(What to produce)
Reproduce the listing word for word, leaving every picture behind.
------------
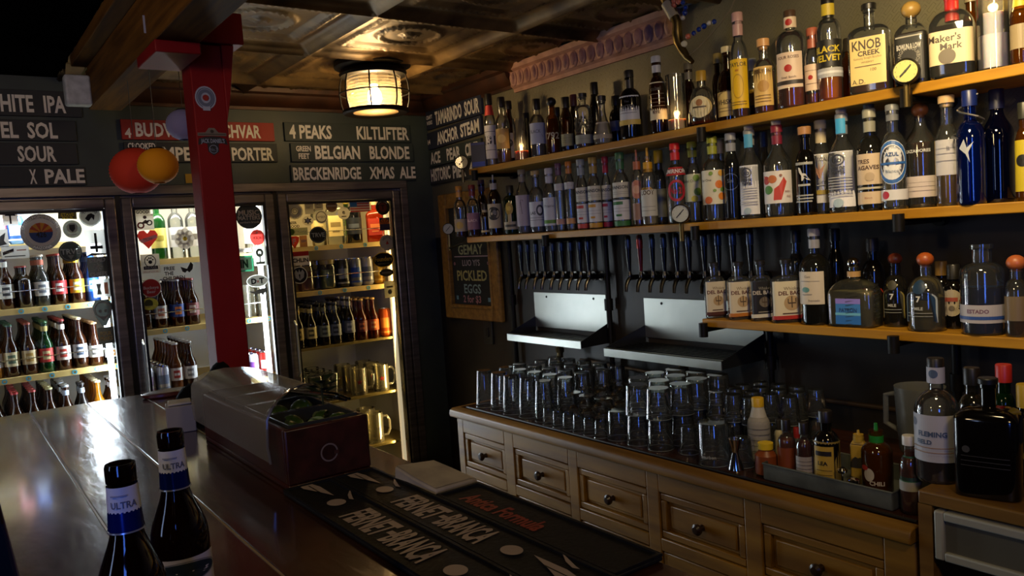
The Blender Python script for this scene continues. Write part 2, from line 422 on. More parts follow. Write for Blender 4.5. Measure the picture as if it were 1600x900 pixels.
# ---------------------------------------------------------------- caged ceiling lamp
LX, LY = 1.655, 3.245
t = thing('caged_ceiling_lamp', 'lit cylindrical ceiling lamp of ribbed glass inside a dark wire cage', 'lamp', (LX, LY, 2.19))
MB().lathe([(0, .229), (.17, .229), (.17, .205), (.14, .19), (0, .19)], 32).build('canopy', IRON, t)
MB().lathe([(.10, .19), (.145, .19), (.15, .175), (.145, .165), (.10, .165)], 32).build('top_ring', IRON, t)
pr = [(.118+.003*sin(i*1.6), .16-.146*i/40) for i in range(41)]
MB().lathe(pr+[(0, .014)], 40).build('glass_shade', glass('ribbed', (1, .93, .8), .85, .5, .15, 'ffe2b0', .28), t)
MB().lathe([(.10, .02), (.145, .018), (.148, .006), (.138, 0), (.10, .006)], 32).build('bottom_ring', IRON, t)
cg = MB()
for k in range(8):
    a = 2*pi*k/8+.2
    cg.tube([(cos(a)*r, sin(a)*r, z) for r, z in ((.142, .17), (.152, .13), (.155, .09), (.152, .05), (.142, .012))], .0035, 6)
cg.tube([(cos(2*pi*i/36)*.155, sin(2*pi*i/36)*.155, .09) for i in range(36)], .0035, 6, close=True)
cg.build('cage', IRON, t)
MB().lathe([(0, .04), (.022, .045), (.032, .065), (.028, .095), (.016, .115), (.016, .13), (0, .13)], 20).build('bulb', glow('bulb', (1, .74, .42), 60), t)
MB().cyl((0, 0, .13), (0, 0, .19), .017, 14).build('socket', paint('cfc6b0'), t)
MB().lathe([(0, .010), (.135, .010), (.135, .013), (0, .013)], 32).build('diffuser', glass('diffuser', (1, .93, .8), .8, .3, .3, 'ffe8c0', .45), t)
light('lamp_light', 'POINT', (LX, LY, 2.255), (1, .72, .38), 32, .04)
# ---------------------------------------------------------------- beer name boards
M_BOARD = surf('chalk_black_board', '1d2022', '2b2f31', 6, (.5, .7), 0, .1)
M_BLUE = surf('navy_board', '1a2030', '252c40', 6, (.5, .7), 0, .1)
M_RBOARD = surf('red_board', '8c2014', 'a02818', 6, (.5, .7), 0, .1)
M_GBOARD = surf('green_slate_board', '28322f', '333e3a', 6, (.5, .7), 0, .1)
LET = 'e6e2d4'
def board_back(name, px0, px1, pyt, pyb, mat, words, label, xy_mid=None):
    a = at_y(px0, pyt, D); b = at_y(px1, pyb if xy_mid is None else xy_mid, D)
    zc = (at_y((px0+px1)/2, pyt, D).z+at_y((px0+px1)/2, pyb, D).z)/2; hh = at_y((px0+px1)/2, pyt, D).z-at_y((px0+px1)/2, pyb, D).z
    cx = (a.x+b.x)/2; w = b.x-a.x
    t = thing(name, label, 'sign', (cx, D, zc-hh/2), 0, 'beer name boards')
    MB().box((-w/2, -.016, 0), (w/2, -.001, hh)).build('board', mat, t, bevel=.0015)
    els = []
    for tx, p0, p1, yy, cap in words:
        xa = at_y(p0, pyt, D).x-cx; xb = at_y(p1, pyt, D).x-cx
        els.append(('t', tx, LET, (xa+xb)/w, yy, cap*1.3, (xb-xa)*2/w, .03, True))
    m, c = decal(flat_map((0, -.0165, hh/2), (1, 0, 0), (0, 0, 1), (0, -1, 0)), w, hh, None, els, .0004)
    m.build('lettering', c, t, smooth=False)
board_back('beer_board', -120, 128, 140, 181, M_BOARD, [('WHITE', -32, 49, -.05, .95), ('IPA', 65, 99, -.05, .95)], 'dark board lettered WHITE IPA at the top of the left stack')
board_back('beer_board', -120, 120, 187, 220, M_BOARD, [('DEL', -22, 26, 0, 1.1), ('SOL', 40, 87, 0, 1.1)], 'dark board lettered DEL SOL above the leftmost cooler door')
board_back('beer_board', -120, 122, 224, 258, M_BOARD, [('SOUR', 25, 85, 0, 1.05)], 'dark board lettered only SOUR above the leftmost cooler door')
board_back('beer_board', -120, 134, 262, 292, M_BOARD, [('X', 44, 55, 0, 1.1), ('PALE', 68, 130, 0, 1.1)], 'dark board lettered X PALE just above the cooler')
board_back('beer_board', 187, 428, 190, 220, M_RBOARD, [('4', 192, 202, -.35, .7), ('BUDVAR', 209, 295, 0, 1.0), ('CZECHVAR', 310, 404, 0, 1.0)], 'red board lettered BUDVAR behind the red post')
board_back('beer_board', 192, 433, 224, 254, M_BOARD, [('CROOKED', 198, 241, .62, .45), ('IMPERIAL', 245, 345, -.15, 1.0), ('PORTER', 359, 424, -.15, 1.0)], 'dark board lettered PORTER under the red board')
board_back('beer_board', 442, 640, 194, 222, M_GBOARD, [('4 PEAKS', 449, 515, 0, 1.05), ('KILTLIFTER', 554, 635, 0, 1.05)], 'dark board lettered 4 PEAKS KILTLIFTER beneath the caged lamp')
board_back('beer_board', 452, 645, 225, 253, M_GBOARD, [('GREEN', 460, 483, .4, .42), ('FEET', 463, 480, -.4, .42), ('BELGIAN', 489, 559, 0, 1.05), ('BLONDE', 574, 636, 0, 1.05)], 'dark board lettered BELGIAN BLONDE beneath the caged lamp')
board_back('beer_board', 452, 648, 258, 284, M_GBOARD, [('BRECKENRIDGE', 455, 561, 0, 1.05), ('XMAS', 574, 613, 0, 1.05), ('ALE', 621, 646, 0, 1.05)], 'dark board lettered XMAS ALE, lowest of the three beneath the caged lamp')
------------
(Result of the exercise)
The Blender Python script for this scene continues. Write part 2, from line 422 on. More parts follow. Write for Blender 4.5. Measure the picture as if it were 1600x900 pixels.
# ---------------------------------------------------------------- caged ceiling lamp
LX, LY = 1.655, 3.245
t = thing('caged_ceiling_lamp', 'lit cylindrical ceiling lamp of ribbed glass inside a dark wire cage', 'lamp', (LX, LY, 2.19))
MB().lathe([(0, .229), (.17, .229), (.17, .205), (.14, .19), (0, .19)], 32).build('canopy', IRON, t)
MB().lathe([(.10, .19), (.145, .19), (.15, .175), (.145, .165), (.10, .165)], 32).build('top_ring', IRON, t)
pr = [(.118+.003*sin(i*1.6), .16-.146*i/40) for i in range(41)]
MB().lathe(pr+[(0, .014)], 40).build('glass_shade', glass('ribbed', (1, .93, .8), .85, .5, .15, 'ffe2b0', .28), t)
MB().lathe([(.10, .02), (.145, .018), (.148, .006), (.138, 0), (.10, .006)], 32).build('bottom_ring', IRON, t)
cg = MB()
for k in range(8):
    a = 2*pi*k/8+.2
    cg.tube([(cos(a)*r, sin(a)*r, z) for r, z in ((.142, .17), (.152, .13), (.155, .09), (.152, .05), (.142, .012))], .0035, 6)
cg.tube([(cos(2*pi*i/36)*.155, sin(2*pi*i/36)*.155, .09) for i in range(36)], .0035, 6, close=True)
cg.build('cage', IRON, t)
MB().lathe([(0, .04), (.022, .045), (.032, .065), (.028, .095), (.016, .115), (.016, .13), (0, .13)], 20).build('bulb', glow('bulb', (1, .74, .42), 60), t)
MB().cyl((0, 0, .13), (0, 0, .19), .017, 14).build('socket', paint('cfc6b0'), t)
MB().lathe([(0, .010), (.135, .010), (.135, .013), (0, .013)], 32).build('diffuser', glass('diffuser', (1, .93, .8), .8, .3, .3, 'ffe8c0', .45), t)
light('lamp_light', 'POINT', (LX, LY, 2.255), (1, .72, .38), 32, .04)
# ---------------------------------------------------------------- beer name boards
M_BOARD = surf('chalk_black_board', '1d2022', '2b2f31', 6, (.5, .7), 0, .1)
M_BLUE = surf('navy_board', '1a2030', '252c40', 6, (.5, .7), 0, .1)
M_RBOARD = surf('red_board', '8c2014', 'a02818', 6, (.5, .7), 0, .1)
M_GBOARD = surf('green_slate_board', '28322f', '333e3a', 6, (.5, .7), 0, .1)
LET = 'e6e2d4'
def board_back(name, px0, px1, pyt, pyb, mat, words, label, xy_mid=None):
    a = at_y(px0, pyt, D); b = at_y(px1, pyb if xy_mid is None else xy_mid, D)
    zc = (at_y((px0+px1)/2, pyt, D).z+at_y((px0+px1)/2, pyb, D).z)/2; hh = at_y((px0+px1)/2, pyt, D).z-at_y((px0+px1)/2, pyb, D).z
    cx = (a.x+b.x)/2; w = b.x-a.x
    t = thing(name, label, 'sign', (cx, D, zc-hh/2), 0, 'beer name boards')
    MB().box((-w/2, -.016, 0), (w/2, -.001, hh)).build('board', mat, t, bevel=.0015)
    els = []
    for tx, p0, p1, yy, cap in words:
        xa = at_y(p0, pyt, D).x-cx; xb = at_y(p1, pyt, D).x-cx
        els.append(('t', tx, LET, (xa+xb)/w, yy, cap*1.3, (xb-xa)*2/w, .03, True))
    m, c = decal(flat_map((0, -.0165, hh/2), (1, 0, 0), (0, 0, 1), (0, -1, 0)), w, hh, None, els, .0004)
    m.build('lettering', c, t, smooth=False)
board_back('beer_board', -120, 128, 140, 181, M_BOARD, [('WHITE', -32, 49, -.05, .95), ('IPA', 65, 99, -.05, .95)], 'dark board lettered WHITE IPA at the top of the left stack')
board_back('beer_board', -120, 120, 187, 220, M_BOARD, [('DEL', -22, 26, 0, 1.1), ('SOL', 40, 87, 0, 1.1)], 'dark board lettered DEL SOL above the leftmost cooler door')
board_back('beer_board', -120, 122, 224, 258, M_BOARD, [('SOUR', 25, 85, 0, 1.05)], 'dark board lettered only SOUR above the leftmost cooler door')
board_back('beer_board', -120, 134, 262, 292, M_BOARD, [('X', 44, 55, 0, 1.1), ('PALE', 68, 130, 0, 1.1)], 'dark board lettered X PALE just above the cooler')
board_back('beer_board', 187, 428, 190, 220, M_RBOARD, [('4', 192, 202, -.35, .7), ('BUDVAR', 209, 295, 0, 1.0), ('CZECHVAR', 310, 404, 0, 1.0)], 'red board lettered BUDVAR behind the red post')
board_back('beer_board', 192, 433, 224, 254, M_BOARD, [('CROOKED', 198, 241, .62, .45), ('IMPERIAL', 245, 345, -.15, 1.0), ('PORTER', 359, 424, -.15, 1.0)], 'dark board lettered PORTER under the red board')
board_back('beer_board', 442, 640, 194, 222, M_GBOARD, [('4 PEAKS', 449, 515, 0, 1.05), ('KILTLIFTER', 554, 635, 0, 1.05)], 'dark board lettered 4 PEAKS KILTLIFTER beneath the caged lamp')
board_back('beer_board', 452, 645, 225, 253, M_GBOARD, [('GREEN', 460, 483, .4, .42), ('FEET', 463, 480, -.4, .42), ('BELGIAN', 489, 559, 0, 1.05), ('BLONDE', 574, 636, 0, 1.05)], 'dark board lettered BELGIAN BLONDE beneath the caged lamp')
board_back('beer_board', 452, 648, 258, 284, M_GBOARD, [('BRECKENRIDGE', 455, 561, 0, 1.05), ('XMAS', 574, 613, 0, 1.05), ('ALE', 621, 646, 0, 1.05)], 'dark board lettered XMAS ALE, lowest of the three beneath the caged lamp')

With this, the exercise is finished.